Mike Smitka
Under Japanese taxation, licensing and inspection systems there are 3 broad classes of cars (and light commercial vehicles): full-sized, compact and "kei" minicars. The latter have to have a small engine, a narrow width and a short length (the BMW "Mini" is too big, even the Smart is too wide!). They get a different (yellow) license plate, face lower taxes and inspection fees (annual taxes of ¥10,800 – in contrast a friend pays about ¥70,000 a year for his C-class Mercedes). They also face less stringent safety regulations (basically, don't get in an accident in one). The leaders in this segment – Suzuki, Daihatsu [a subsidiary of Toyota], and Honda – spend significant resources developing new models. But as with Japanese cell phones – if you haven't seen one, there's a reason why! – is this a niche peculiar to Japan. Are they – like Japanese cell-phones – a dead-end strategy, a niche that due to the peculiar development of domestic cell phones have no market in the rest of the world? If so, it's a commercial disaster that will drag down these players, as over the next decade the level of sales confronts an aging and domestic population.
Despite the claim of a widely cited New York Times story, Japan Seeks to Squelch Its Tiny Cars (June 8, 2014), this segment has steadily increased in importance over the past 15 years. The gist of the article is that the key tax was going to be hiked 25%. Yes, but that meant from (approx) US$80 to US$100. Of course industry officials complained, but no one expected it to be a big deal, and it wasn't. (I assume that an editor rewrote the article, because the reporter whose byline is on the story is generally careful.) That in itself is bad news for Japanese domestic carmakers, because a "kei" goes for about half the price of a comparable full-sized car: at ¥113 the base Toyota Prius – if you can actually find a base one! – goes for $22,000 while the base Daihatsu Tanto will set you back on $11,000. The good news is that, as per the graph, sales of full-sized cars have likewise increased, and they carry full-sized margins.
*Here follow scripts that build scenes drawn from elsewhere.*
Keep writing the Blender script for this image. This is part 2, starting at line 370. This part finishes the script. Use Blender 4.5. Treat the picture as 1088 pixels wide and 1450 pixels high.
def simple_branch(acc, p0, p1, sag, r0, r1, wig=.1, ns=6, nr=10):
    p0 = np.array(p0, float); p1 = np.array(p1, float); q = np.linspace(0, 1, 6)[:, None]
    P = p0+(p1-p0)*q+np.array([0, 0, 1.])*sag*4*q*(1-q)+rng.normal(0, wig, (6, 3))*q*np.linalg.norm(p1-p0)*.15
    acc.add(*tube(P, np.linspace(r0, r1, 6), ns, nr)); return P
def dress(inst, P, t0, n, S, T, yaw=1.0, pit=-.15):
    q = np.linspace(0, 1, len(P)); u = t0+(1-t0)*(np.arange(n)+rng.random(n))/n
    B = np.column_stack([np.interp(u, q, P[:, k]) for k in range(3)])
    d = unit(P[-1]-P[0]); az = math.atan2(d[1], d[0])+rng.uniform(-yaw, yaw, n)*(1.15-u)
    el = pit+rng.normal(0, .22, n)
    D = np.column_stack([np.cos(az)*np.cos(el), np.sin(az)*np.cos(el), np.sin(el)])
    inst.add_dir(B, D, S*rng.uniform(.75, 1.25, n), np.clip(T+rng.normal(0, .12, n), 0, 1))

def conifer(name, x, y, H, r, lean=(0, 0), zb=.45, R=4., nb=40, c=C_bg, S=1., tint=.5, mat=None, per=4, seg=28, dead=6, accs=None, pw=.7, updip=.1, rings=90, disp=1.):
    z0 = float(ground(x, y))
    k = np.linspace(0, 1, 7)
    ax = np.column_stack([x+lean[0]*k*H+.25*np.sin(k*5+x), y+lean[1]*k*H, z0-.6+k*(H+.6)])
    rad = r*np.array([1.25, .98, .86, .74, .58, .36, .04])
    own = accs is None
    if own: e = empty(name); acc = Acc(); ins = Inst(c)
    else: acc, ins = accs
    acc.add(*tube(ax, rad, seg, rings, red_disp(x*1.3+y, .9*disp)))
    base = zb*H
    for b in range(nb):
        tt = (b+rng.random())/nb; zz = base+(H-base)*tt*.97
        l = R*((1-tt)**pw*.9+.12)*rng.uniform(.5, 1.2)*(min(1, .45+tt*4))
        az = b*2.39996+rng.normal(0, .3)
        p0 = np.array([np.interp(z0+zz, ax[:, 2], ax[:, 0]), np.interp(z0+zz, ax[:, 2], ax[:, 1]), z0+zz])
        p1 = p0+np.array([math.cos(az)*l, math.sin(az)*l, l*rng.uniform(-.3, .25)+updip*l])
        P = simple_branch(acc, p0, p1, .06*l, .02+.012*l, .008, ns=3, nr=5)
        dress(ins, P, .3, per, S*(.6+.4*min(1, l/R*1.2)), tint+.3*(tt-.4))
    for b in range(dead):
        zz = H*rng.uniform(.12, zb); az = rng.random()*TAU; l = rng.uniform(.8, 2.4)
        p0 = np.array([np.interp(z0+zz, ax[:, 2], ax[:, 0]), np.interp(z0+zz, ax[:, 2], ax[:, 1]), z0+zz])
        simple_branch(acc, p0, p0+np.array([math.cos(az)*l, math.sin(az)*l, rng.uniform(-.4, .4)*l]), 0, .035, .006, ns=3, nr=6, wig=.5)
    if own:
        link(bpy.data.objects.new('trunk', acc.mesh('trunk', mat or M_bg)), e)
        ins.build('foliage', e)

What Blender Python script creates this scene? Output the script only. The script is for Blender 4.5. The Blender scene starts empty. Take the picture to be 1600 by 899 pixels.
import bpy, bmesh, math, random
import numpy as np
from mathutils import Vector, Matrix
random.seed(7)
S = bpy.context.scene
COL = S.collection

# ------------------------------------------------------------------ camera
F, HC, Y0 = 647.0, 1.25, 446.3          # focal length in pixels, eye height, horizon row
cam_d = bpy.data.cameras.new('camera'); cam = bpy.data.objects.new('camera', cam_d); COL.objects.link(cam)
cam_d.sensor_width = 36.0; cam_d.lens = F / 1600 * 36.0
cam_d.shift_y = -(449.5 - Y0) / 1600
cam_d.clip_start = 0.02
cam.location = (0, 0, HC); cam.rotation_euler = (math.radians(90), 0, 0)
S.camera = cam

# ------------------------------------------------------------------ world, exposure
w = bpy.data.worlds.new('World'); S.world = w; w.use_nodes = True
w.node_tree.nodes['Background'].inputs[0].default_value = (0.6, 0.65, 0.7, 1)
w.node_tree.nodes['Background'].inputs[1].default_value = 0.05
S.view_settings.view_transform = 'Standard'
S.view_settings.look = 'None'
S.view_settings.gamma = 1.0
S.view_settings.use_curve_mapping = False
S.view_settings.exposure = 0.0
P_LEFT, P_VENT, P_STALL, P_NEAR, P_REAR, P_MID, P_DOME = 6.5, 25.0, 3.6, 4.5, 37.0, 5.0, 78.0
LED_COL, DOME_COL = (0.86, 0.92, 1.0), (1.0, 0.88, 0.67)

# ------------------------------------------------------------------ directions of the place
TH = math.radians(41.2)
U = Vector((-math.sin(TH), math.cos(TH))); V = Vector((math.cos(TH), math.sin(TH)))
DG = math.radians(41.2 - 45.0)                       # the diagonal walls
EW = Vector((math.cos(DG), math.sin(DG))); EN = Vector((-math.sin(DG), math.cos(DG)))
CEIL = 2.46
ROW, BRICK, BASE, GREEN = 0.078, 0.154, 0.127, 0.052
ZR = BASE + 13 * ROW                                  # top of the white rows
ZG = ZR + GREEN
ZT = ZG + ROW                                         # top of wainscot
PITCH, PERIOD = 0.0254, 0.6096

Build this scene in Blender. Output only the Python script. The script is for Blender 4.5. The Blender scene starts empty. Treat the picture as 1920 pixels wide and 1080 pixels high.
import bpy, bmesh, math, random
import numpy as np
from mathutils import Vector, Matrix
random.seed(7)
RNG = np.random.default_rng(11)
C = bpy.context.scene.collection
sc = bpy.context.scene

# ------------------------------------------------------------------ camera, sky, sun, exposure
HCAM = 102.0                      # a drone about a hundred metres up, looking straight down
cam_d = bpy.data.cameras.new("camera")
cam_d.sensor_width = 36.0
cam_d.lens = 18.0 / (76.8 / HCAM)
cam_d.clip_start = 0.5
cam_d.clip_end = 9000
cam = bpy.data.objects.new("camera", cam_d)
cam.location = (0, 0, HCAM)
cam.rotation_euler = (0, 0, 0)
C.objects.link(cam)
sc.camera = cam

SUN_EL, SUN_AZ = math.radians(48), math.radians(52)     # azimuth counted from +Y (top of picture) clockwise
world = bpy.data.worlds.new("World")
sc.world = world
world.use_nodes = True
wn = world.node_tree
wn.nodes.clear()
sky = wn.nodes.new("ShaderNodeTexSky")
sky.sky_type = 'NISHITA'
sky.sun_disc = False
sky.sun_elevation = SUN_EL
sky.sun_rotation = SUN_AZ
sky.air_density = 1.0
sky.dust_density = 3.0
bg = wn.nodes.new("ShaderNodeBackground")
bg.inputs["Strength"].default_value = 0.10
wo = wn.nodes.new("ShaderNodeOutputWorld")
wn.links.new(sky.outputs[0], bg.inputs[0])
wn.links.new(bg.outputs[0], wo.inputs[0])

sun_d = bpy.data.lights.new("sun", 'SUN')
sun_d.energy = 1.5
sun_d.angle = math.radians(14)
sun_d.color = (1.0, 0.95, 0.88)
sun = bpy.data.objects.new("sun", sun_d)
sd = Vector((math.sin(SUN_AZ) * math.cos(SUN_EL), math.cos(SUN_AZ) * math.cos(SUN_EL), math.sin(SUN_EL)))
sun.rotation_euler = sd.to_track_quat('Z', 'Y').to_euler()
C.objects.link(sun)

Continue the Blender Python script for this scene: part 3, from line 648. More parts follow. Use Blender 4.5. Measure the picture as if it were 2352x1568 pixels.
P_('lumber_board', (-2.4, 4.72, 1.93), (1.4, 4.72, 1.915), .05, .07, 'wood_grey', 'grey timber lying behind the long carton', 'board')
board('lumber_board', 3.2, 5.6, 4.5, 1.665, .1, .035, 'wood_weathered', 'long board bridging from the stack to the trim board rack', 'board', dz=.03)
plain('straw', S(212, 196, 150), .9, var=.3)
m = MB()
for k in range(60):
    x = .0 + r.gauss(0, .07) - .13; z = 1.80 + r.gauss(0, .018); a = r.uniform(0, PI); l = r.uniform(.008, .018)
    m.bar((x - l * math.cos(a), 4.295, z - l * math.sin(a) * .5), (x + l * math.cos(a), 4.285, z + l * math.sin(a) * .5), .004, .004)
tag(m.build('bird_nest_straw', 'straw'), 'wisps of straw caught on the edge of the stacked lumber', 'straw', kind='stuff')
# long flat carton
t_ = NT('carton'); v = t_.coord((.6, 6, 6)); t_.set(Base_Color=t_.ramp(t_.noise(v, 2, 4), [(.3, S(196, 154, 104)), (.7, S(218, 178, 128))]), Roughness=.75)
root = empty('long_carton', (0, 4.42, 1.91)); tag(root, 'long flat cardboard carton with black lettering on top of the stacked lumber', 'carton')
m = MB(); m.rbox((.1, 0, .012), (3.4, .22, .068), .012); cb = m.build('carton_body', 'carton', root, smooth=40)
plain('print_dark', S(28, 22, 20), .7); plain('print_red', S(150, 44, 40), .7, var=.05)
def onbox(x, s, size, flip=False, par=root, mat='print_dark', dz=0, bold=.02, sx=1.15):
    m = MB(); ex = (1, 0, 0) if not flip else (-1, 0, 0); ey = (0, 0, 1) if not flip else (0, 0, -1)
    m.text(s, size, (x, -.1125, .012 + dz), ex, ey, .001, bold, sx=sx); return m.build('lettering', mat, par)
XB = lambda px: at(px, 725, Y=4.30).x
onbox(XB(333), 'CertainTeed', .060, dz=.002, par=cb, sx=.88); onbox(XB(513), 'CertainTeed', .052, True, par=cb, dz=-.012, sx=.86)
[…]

Are these Galapagos products? Diesels aren't unique to Europe, but their market share is far higher there than anywhere else in the world. To my knowledge, they are uniform sellers across all segments, so neither directly hurt nor enhance products. Furthermore, virtually all European models come with a variety of drivetrains, so the same core vehicle can be marketed globally. Similarly, in the US we have our own odd category of light trucks. As with Japan's "kei" cars, there's little market elsewhere, and few exports other than crossovers and SUVs. But unlike "kei" cars, light trucks carry the biggest margins outside of the luxury segment; the money they generate keeps the entire North American industry operating in the black, in many years making it the US the most profitable market in the industry.
Unfortunately "kei" cars have not done well in any market of size other than India (they're a small slice of China's market, but since it's a big market the aggregate numbers may be larger than I realize). Furthermore, several firms have exited the segment, including Mitsubishi [I'll fact-check the latter three later], Nissan, Subaru and Mazda.
Can countries encourage local R&D by creating niches unique to their market? China may attempt that by pushing the adoption of vehicles with electric & hybrid drivetrains. As long as energy prices remain low, that's a risky strategy. Doing so may require continued subsidies, and despite its size leave Chinese carmakers with "galapagos" products.